Poderosas ideias permearam as reflexões filosóficas no século 18 e início do século 19, como se fossem a antessala de grandes acontecimentos que estariam por vir na história da evolução da humanidade. Segundo o economista e filósofo austríaco Ludwig von Mises (1881 – 1973), era consenso que, numa nação, todos os cidadãos honestos tivessem a mesma meta final, ou seja, que todos os homens decentes se empenhassem no bem-estar da própria nação, assim como no das demais.
Isso me fez recordar o filme “Sua excelência a embaixatriz”. O enredo é sobre um pequeno país que estava com déficit em suas contas, e cujo primeiro ministro se encanta pela embaixatriz dos Estados Unidos. Ele recusa a ajuda financeira porque não queria misturar negócios de Estado com a sua vida pessoal. Mesmo assim, a embaixatriz recomendou um empréstimo, o que deixou o ministro indignado e, em um comunicado aos senadores americanos, recusou a oferta alegando que seu país tinha de se organizar melhor e evitar desperdícios e ostentação, pois aquela nação não estava à venda. O que ele queria era desenvolvimento sem ter de ficar restringido por um vultoso empréstimo externo.
Assim eram os estadistas do passado. No entanto, no século 19 ocorreu uma grande guinada nos objetivos desses governantes, o que levaria à deflagração, nos anos posteriores, de duas guerras mundiais e à decadência e fragmentação da humanidade e de seus mais nobres ideais.
Os governos se tornaram fortes e intervencionistas, mas na medida em que as grandes corporações passaram a operar globalmente acumulando grande volume de capitais, os políticos se fragilizaram; seus objetivos se tornaram mais imediatistas, sempre com o olhar voltado para as próximas eleições no enfrentamento das ferrenhas lutas partidárias pelas disputas do poder.
Não há dúvida que as corporações promovem progresso, empregos, disponibilização de bens, mas elas têm projetos próprios globais que nem sempre coincidem com os objetivos dos governos e das populações regionais, surgindo não raro conflitos de interesses que são difíceis de enfrentar, dado o grande poder que essas empresas possuem de influir e interferir nas decisões políticas.

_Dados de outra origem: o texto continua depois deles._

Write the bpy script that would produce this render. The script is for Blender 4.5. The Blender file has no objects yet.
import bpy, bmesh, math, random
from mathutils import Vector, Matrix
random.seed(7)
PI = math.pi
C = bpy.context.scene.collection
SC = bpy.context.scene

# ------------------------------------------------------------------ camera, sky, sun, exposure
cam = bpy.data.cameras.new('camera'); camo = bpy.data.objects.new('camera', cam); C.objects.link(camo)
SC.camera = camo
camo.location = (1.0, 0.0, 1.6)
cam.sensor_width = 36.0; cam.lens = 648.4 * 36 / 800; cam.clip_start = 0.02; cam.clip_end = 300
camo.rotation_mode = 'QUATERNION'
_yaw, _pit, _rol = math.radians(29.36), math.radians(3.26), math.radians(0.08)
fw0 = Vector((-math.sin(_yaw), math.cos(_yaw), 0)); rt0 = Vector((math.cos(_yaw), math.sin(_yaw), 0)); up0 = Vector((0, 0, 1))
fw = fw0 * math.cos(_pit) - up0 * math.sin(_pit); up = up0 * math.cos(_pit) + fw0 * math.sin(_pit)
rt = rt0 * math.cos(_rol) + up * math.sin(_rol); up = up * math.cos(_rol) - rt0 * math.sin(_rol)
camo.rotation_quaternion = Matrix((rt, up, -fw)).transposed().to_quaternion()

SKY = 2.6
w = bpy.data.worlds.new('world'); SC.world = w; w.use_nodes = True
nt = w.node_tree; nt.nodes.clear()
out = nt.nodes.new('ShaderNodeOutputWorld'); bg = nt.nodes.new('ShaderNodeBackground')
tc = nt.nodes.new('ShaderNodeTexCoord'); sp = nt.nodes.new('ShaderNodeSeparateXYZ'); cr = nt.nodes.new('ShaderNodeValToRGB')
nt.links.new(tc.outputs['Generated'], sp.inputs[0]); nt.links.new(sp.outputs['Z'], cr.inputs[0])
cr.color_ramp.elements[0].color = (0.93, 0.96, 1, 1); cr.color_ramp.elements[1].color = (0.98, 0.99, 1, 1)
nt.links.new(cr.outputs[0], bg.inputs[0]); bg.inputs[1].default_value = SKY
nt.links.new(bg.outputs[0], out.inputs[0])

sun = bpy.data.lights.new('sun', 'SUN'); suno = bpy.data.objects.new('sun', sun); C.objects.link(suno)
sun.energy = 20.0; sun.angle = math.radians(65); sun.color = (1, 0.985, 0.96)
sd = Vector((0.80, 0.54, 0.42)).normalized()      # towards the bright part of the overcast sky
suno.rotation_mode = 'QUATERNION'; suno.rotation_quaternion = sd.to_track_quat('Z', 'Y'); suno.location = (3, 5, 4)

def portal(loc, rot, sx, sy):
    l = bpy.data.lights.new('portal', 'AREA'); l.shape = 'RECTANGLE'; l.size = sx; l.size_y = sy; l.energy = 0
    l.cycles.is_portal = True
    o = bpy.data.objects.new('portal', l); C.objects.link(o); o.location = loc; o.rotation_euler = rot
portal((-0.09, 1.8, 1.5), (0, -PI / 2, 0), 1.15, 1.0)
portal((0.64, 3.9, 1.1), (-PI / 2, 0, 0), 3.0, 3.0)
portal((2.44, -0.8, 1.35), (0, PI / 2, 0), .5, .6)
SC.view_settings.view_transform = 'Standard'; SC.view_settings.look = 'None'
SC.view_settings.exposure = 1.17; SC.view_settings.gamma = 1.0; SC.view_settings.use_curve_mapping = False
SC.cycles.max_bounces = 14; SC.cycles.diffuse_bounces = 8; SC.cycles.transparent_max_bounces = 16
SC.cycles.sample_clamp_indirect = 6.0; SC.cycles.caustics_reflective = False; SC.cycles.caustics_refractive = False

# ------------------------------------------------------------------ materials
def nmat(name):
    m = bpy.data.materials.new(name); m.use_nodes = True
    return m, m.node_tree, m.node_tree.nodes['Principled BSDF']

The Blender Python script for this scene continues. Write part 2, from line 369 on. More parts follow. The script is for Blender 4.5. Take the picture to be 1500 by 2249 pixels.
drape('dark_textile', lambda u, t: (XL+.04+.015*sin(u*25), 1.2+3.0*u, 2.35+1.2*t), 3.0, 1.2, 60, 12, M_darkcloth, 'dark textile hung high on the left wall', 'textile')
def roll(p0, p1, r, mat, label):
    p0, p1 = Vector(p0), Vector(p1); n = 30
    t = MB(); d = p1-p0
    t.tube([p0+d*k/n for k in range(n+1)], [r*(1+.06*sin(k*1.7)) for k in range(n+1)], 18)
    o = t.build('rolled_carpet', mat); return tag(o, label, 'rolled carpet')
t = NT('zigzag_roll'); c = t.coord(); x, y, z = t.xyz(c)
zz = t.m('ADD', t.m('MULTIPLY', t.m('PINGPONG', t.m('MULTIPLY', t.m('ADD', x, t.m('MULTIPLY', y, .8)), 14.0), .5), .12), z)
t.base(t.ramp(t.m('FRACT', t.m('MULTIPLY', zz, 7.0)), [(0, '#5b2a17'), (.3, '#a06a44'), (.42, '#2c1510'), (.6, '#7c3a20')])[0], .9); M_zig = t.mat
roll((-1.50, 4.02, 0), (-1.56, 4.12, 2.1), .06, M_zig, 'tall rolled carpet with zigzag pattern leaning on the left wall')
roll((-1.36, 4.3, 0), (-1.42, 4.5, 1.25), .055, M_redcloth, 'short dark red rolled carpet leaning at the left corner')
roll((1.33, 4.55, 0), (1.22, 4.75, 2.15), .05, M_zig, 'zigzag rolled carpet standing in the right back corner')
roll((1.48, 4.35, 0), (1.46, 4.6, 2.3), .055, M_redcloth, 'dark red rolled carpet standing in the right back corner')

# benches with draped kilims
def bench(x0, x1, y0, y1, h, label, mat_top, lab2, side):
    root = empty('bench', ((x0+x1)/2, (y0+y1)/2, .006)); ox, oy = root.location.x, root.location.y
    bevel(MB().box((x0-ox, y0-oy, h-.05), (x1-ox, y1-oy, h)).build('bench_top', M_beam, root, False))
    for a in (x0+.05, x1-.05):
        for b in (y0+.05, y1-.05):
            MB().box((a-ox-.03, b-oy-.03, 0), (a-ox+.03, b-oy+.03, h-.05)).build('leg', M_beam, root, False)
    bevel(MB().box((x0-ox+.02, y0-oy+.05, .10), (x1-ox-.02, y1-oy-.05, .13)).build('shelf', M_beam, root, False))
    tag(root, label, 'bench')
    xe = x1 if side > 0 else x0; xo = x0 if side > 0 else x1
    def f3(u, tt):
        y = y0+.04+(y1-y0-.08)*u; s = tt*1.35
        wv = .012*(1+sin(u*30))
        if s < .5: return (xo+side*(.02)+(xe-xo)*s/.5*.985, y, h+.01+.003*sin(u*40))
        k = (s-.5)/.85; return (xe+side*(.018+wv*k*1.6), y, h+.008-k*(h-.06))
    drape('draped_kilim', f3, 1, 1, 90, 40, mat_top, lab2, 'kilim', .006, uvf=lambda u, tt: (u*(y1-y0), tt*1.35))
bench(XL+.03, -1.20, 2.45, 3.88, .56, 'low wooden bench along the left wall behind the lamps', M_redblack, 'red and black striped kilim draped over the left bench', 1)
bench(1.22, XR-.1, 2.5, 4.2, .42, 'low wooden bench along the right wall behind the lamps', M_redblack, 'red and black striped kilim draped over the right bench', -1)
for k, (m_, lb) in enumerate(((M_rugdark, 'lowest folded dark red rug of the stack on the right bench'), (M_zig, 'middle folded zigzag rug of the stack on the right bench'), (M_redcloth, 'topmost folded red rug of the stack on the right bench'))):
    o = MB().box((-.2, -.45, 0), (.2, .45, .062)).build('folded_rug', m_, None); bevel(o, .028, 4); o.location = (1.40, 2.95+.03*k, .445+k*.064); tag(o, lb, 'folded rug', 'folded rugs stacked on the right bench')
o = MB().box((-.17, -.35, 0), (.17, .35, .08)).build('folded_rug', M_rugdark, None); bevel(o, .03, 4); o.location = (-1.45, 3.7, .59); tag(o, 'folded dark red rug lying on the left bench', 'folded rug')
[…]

Os governos agem localmente. As corporações atuam de forma globalizada sem comprometimentos, sem ter subordinação claramente definida. Basta pensar na tecnologia dos satélites aplicados às comunicações. Imagens podendo ser captadas em TVs em qualquer região levando um conteúdo dirigido que tanto pode aprimorar como degradar. Um conteúdo corruptor de baixo nível, com violência e pornografia, sem controle, facilmente disponível às novas gerações em suas próprias casas.
Atualmente algumas corporações alcançaram uma posição privilegiada com potencial superior ao de muitos estados, por terem muito dinheiro em caixa e serem detentoras da moderna tecnologia cujos avanços provocam mudanças aceleradas. Teremos de encontrar formas para lidar com um futuro que se aproxima, em que haverá poucos empregos, com aumento das desigualdades, subempregos e redução das oportunidades.
A vida, que já está bem difícil, vai piorar ainda mais se nada for feito. Mas quem tem tempo para refletir sobre isso buscando um olhar intuitivo sobre a realidade esmagadora? Diante do pipocar de acontecimentos, sobra pouco espaço para uma tomada de posição coerente. Quem tem capacitação para examinar a situação atual com raciocínio lúcido? As pessoas mal conseguem perceber o que se passa em seu corpo, em seu organismo e em sua mente. Como vão perceber as transformações em processo?
Estamos diante da formação de um cenário ameaçador de mudanças dramáticas, pois além das transformações econômicas e sociais surgem também as ameaças das alterações climáticas, causando pânico e desorganização, escassez de água e de alimentos. A população precisa estar consciente para ajustar-se. Os problemas são apontados, mas e daí? Tudo vai continuar do mesmo jeito? Deveríamos estar fazendo tudo que estivesse ao nosso alcance: impedir a destruição de florestas, ampliar as áreas florestadas, impedir a poluição geral - dos rios, oceanos, solo, ar. Educar para uma forma de viver sustentável.
Quando governo e corporações entram em atrito por conflitos de interesses, quem leva a pior é a população. A busca de soluções deveria ser tarefa conjunta desses dois pilares da sociedade, visando o bem comum, pois só temos este planeta. Já passou a hora de o mercado mostrar a sua eficiência e sua responsabilidade ética, pois a vida no planeta não pode continuar degringolando no imediatismo, de século em século, como vem ocorrendo até agora. O governo já demonstrou sua falta de eficiência para intervir e controlar tudo. O mercado, porém, precisa buscar e praticar uma nova forma ética de alcançar seus objetivos, cooperando para o beneficiamento geral das condições de vida.